IN many ways, it is a replay of the fallout of the American raid that killed Osama bin Laden. The shrillest, loudest voices that have been heard since Hakeemullah Mehsud was killed in a drone strike on Friday are those slamming the US for apparently fatally sabotaging dialogue with the TTP and those casting Mehsud as an honourable, if misunderstood, militant leader who really only wanted peace. Perhaps in a better, more rational world, the focus here would be on the monstrous legacy of Mehsud and a hardnosed assessment of whether his killing will in fact make it easier or more difficult to deal with the TTP, whether militarily or through dialogue. Unhappily, rational discourse has seemingly been abandoned nationally when it comes to talking about the TTP and the US.

Still, the furious criticism of the US and near-veneration of Mehsud does not mean there is not much that is troubling about Friday’s strike. The bottom line is that Pakistan has to deal with the internal security threat posed by the TTP. To achieve that, the political leadership has decided that dialogue must be the first option. However remote the possibility of talks succeeding may be, that is a decision the political leadership of the country has collectively taken and must therefore be respected and adhered to, even if not fully agreed with. From the American perspective too, it ought to have made sense to let the dialogue phase play out with minimal interference. For now, if the dialogue option does collapse, the blame can easily be pinned on the already disliked US, leaving opponents of the military option against the TTP as vocal and energetic as ever – and leaving the Pakistani state no closer to ending the principal internal security threat.
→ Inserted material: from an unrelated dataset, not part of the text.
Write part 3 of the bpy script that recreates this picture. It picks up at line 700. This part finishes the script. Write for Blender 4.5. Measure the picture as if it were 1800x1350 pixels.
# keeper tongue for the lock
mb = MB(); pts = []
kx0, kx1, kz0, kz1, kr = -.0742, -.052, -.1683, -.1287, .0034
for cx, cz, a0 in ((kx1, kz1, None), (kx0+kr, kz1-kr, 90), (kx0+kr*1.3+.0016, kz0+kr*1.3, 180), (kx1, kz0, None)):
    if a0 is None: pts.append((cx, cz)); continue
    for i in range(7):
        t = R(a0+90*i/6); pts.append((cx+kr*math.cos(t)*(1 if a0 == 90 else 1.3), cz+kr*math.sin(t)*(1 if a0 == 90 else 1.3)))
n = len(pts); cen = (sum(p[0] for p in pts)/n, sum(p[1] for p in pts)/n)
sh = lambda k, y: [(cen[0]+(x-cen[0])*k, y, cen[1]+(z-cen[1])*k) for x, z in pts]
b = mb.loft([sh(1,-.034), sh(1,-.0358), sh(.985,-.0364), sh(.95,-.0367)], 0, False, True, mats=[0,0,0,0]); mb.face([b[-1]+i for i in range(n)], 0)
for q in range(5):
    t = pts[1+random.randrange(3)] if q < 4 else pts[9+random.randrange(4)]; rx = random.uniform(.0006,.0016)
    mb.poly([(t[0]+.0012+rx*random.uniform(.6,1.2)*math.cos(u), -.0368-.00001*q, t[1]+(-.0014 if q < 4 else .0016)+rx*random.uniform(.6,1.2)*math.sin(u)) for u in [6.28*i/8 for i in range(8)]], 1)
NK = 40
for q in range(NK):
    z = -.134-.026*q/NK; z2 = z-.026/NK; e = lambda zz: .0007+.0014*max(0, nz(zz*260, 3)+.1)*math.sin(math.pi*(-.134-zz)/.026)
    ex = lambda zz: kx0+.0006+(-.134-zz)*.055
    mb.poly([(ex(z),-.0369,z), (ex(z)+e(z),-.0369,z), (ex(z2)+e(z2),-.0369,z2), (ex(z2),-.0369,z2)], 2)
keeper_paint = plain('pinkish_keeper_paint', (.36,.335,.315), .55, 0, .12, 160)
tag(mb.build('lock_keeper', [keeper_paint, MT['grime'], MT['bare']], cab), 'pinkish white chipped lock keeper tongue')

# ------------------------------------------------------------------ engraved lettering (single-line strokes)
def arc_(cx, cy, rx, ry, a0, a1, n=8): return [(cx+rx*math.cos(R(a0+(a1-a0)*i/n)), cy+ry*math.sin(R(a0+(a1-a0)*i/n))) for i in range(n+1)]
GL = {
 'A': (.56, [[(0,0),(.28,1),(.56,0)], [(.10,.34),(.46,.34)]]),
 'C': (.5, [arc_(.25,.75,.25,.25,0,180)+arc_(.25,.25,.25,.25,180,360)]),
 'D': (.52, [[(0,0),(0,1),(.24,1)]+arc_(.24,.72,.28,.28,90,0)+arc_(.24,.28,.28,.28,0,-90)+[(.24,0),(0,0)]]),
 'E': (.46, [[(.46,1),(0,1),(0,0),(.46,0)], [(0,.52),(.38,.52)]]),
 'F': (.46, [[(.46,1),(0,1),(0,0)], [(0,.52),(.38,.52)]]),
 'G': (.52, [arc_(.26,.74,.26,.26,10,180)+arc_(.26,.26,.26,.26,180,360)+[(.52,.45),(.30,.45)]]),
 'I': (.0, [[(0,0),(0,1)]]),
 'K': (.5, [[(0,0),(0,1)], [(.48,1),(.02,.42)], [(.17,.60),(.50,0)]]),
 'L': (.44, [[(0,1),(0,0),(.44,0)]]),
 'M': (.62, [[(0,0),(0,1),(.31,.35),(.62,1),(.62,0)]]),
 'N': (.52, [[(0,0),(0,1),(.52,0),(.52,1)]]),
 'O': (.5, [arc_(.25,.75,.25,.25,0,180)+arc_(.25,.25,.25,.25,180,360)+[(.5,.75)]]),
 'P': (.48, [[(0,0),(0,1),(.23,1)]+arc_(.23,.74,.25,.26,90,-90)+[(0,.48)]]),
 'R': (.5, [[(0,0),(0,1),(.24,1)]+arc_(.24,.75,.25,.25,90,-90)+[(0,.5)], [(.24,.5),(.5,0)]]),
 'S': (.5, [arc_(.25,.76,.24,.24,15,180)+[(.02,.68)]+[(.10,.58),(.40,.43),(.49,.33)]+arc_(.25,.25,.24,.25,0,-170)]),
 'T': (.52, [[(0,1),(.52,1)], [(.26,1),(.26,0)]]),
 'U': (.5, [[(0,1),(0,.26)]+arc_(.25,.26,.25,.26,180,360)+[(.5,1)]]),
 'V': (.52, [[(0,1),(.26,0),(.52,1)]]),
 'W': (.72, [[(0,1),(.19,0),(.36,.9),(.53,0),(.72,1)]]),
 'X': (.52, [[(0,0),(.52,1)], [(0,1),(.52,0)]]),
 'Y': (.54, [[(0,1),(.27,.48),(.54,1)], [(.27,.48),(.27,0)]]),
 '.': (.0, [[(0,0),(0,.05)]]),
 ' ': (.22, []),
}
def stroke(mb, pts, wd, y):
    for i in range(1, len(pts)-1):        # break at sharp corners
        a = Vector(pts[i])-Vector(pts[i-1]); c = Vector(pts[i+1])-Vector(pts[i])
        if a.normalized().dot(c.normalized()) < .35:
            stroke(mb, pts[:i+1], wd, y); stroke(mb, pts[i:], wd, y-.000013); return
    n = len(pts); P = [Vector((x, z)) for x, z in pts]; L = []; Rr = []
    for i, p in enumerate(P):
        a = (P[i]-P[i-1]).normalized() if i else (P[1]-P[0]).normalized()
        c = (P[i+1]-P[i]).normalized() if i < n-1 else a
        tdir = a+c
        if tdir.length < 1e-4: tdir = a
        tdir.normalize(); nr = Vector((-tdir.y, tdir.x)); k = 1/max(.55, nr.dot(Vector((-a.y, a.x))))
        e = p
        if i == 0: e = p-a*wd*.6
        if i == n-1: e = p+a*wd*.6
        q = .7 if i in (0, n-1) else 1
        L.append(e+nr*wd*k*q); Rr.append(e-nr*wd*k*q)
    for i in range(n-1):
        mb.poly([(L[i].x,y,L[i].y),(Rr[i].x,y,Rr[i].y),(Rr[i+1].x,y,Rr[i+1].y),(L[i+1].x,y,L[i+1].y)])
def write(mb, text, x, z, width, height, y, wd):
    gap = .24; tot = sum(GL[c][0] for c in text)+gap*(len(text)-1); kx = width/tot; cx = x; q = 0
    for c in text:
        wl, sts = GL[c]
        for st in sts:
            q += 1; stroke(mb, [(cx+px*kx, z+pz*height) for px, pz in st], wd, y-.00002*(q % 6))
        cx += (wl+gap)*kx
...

How does it help overall American interests to fuel conspiracy theories in Pakistan, shift the focus from the threat the TTP poses, and leave the Pakistani state and society fumbling around as confusedly as ever? It does not. And yet an American drone killed Hakeemullah Mehsud on Friday, suggesting either myopia or a fierceness in American policy towards Pakistan that is deeply unsettling.

Of course, in the grossly awkward dance that has been the Pakistan-US security relationship for many years now, what the Americans can do, Pakistani officials can do one better and vice versa. The Sharif government is proving as adept at the self-defeating approach of the Musharraf era and the last PPP government: avoid speaking plainly about the militant threat and pretend the US understands the Pakistani position until facts on the ground manifest themselves and trigger angry Pakistani denunciations of the US. It’s both tragic and scary: Pakistan is yet to find a leadership that speaks plainly and honestly and makes the necessary hard choices.